**Goal of the exercise:**
Find each line containing the string "starts". Copy it.
--- Data supplied ---
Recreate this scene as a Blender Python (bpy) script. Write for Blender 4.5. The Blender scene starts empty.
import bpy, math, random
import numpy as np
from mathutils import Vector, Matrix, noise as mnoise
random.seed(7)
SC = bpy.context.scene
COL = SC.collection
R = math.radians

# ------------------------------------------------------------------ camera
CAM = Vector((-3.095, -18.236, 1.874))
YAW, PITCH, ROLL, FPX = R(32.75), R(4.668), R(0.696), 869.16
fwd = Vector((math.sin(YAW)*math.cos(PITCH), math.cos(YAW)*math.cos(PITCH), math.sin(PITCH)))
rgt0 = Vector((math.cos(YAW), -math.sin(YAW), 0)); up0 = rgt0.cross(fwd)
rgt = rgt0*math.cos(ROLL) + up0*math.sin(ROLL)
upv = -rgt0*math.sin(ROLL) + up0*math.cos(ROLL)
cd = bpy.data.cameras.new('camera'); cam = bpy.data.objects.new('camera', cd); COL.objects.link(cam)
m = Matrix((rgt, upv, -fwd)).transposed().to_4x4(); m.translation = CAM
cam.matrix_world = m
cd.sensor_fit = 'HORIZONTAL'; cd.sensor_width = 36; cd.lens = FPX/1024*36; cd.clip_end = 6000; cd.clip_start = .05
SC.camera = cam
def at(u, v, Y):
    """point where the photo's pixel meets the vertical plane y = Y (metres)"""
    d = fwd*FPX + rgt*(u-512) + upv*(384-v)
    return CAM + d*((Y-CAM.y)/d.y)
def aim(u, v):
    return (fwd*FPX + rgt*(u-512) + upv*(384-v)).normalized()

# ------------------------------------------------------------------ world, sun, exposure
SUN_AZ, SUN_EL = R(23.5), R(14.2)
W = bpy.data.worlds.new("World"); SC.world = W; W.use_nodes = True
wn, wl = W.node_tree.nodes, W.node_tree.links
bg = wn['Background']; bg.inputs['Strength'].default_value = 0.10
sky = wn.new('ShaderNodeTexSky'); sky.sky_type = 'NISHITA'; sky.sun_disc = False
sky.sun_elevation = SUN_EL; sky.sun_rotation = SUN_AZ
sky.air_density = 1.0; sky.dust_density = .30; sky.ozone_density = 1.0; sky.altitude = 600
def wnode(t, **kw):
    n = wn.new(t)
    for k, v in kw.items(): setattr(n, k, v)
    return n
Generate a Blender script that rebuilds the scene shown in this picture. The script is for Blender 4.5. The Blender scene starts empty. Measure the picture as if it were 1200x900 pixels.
---
**Correct response:**
Recreate this scene as a Blender Python (bpy) script. Write for Blender 4.5. The Blender scene starts empty.
Generate a Blender script that rebuilds the scene shown in this picture. The script is for Blender 4.5. The Blender scene starts empty. Measure the picture as if it were 1200x900 pixels.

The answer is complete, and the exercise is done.